Leave the pictures out, and output exactly the lines from the one containing "What Blender Python" through the one containing "PI = math.pi".

[Begin Material for this task]

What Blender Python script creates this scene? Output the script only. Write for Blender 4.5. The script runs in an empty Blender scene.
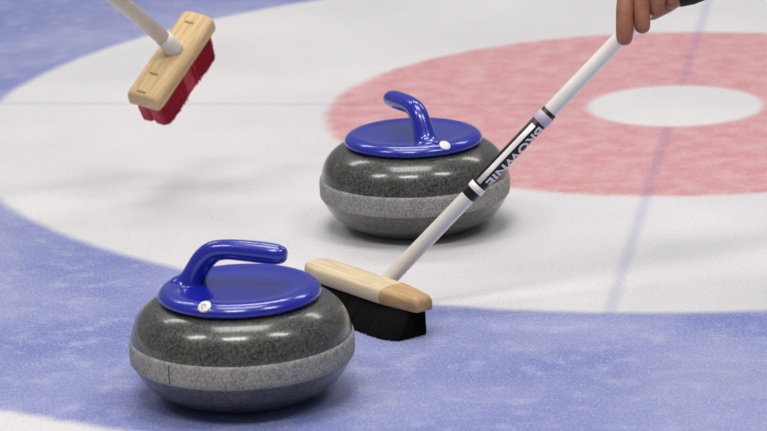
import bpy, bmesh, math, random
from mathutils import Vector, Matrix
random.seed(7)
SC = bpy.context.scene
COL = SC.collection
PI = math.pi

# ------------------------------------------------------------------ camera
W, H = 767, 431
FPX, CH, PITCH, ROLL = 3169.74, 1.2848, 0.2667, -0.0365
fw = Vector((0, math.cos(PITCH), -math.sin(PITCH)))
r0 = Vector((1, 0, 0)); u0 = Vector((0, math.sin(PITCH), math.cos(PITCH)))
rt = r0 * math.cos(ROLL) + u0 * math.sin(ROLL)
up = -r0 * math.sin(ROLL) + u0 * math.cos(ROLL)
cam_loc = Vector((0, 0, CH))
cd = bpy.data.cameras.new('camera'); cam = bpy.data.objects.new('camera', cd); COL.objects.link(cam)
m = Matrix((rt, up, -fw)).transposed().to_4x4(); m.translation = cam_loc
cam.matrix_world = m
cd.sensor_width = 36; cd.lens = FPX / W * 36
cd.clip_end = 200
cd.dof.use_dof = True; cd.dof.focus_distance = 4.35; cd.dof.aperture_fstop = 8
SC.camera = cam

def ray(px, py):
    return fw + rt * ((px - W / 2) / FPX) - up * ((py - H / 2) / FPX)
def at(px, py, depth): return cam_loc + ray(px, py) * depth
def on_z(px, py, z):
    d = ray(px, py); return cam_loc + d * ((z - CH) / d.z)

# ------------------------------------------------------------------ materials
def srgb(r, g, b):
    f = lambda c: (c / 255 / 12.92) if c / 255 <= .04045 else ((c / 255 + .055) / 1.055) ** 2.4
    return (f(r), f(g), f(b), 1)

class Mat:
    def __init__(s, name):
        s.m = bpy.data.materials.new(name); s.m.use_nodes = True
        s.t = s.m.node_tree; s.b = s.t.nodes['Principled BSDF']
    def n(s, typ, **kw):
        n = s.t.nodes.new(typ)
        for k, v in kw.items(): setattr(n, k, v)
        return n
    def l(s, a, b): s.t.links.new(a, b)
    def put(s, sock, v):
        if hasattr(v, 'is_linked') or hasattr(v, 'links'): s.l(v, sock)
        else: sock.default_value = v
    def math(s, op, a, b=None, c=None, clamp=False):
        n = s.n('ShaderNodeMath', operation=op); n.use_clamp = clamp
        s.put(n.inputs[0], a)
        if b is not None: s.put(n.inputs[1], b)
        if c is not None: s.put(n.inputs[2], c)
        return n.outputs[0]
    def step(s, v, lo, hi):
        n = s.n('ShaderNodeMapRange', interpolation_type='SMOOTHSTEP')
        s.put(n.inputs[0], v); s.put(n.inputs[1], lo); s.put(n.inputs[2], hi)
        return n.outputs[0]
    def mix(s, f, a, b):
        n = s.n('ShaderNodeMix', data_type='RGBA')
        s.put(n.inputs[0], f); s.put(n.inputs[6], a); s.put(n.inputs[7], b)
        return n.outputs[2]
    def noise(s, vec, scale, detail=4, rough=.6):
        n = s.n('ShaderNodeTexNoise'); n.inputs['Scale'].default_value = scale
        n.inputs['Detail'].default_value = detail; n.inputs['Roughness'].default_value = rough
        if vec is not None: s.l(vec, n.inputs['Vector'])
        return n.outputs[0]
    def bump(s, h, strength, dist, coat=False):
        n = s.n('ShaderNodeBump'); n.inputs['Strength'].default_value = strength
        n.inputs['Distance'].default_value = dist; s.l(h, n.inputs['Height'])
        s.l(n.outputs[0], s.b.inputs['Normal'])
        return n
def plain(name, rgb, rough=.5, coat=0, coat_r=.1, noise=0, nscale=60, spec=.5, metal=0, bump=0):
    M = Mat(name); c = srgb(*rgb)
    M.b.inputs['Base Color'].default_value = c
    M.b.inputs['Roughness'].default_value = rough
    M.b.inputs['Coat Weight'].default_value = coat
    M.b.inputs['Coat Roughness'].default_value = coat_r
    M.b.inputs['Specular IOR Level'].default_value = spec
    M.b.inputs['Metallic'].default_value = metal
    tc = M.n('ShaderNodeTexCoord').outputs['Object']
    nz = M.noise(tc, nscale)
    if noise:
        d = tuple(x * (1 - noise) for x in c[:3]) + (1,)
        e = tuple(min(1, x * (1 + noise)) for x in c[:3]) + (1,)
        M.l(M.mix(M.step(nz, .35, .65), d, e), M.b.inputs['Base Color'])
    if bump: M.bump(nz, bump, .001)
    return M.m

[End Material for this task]
[Begin Material for this task]

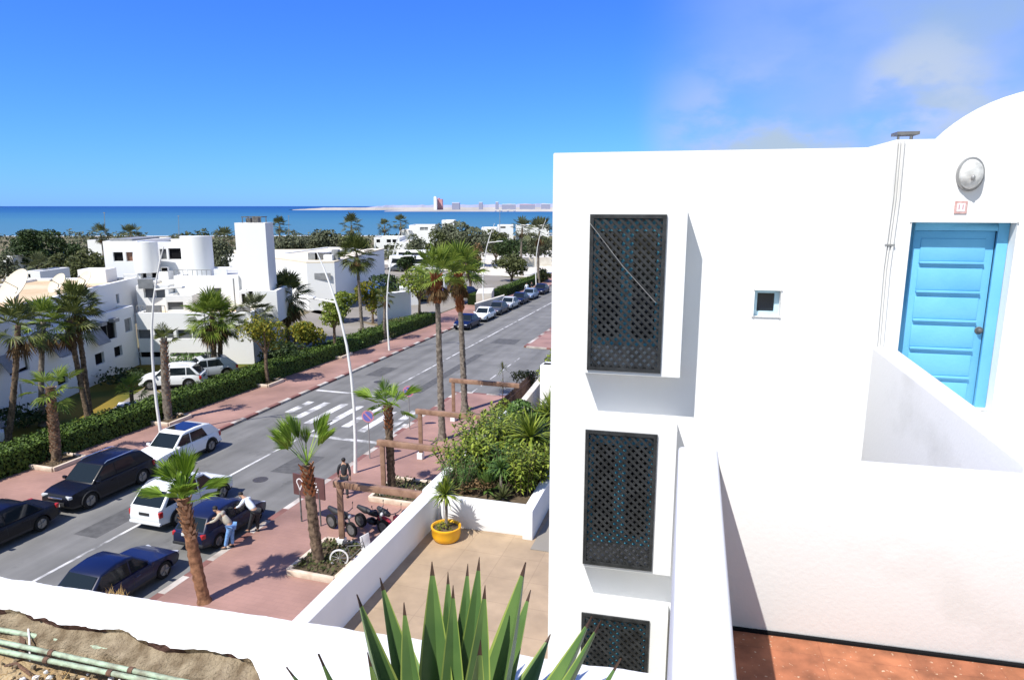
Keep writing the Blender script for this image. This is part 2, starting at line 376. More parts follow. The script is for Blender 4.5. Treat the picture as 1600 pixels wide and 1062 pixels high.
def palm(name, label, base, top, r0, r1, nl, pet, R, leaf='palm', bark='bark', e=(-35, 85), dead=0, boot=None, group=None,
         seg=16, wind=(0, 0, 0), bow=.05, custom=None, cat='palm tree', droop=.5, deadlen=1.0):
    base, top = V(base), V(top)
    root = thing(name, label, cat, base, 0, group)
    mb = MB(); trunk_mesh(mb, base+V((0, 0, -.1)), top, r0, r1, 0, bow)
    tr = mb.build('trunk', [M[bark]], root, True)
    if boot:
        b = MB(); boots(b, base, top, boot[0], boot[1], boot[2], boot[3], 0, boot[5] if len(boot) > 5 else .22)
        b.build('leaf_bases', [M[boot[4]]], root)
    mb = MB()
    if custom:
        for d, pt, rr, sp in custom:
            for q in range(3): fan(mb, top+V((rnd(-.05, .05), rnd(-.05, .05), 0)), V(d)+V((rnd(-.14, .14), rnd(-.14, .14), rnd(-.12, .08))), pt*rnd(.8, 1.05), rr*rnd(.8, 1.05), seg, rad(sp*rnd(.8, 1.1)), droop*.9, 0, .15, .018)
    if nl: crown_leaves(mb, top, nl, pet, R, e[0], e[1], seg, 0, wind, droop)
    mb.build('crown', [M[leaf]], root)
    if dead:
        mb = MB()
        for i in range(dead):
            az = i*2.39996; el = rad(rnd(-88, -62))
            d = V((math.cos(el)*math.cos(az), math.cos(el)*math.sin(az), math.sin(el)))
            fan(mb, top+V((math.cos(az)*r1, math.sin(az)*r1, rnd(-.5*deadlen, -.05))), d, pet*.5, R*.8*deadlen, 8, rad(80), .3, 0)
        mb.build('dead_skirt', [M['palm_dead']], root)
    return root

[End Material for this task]

(Problem solution)
What Blender Python script creates this scene? Output the script only. Write for Blender 4.5. The script runs in an empty Blender scene.
import bpy, bmesh, math, random
from mathutils import Vector, Matrix
random.seed(7)
SC = bpy.context.scene
COL = SC.collection
PI = math.pi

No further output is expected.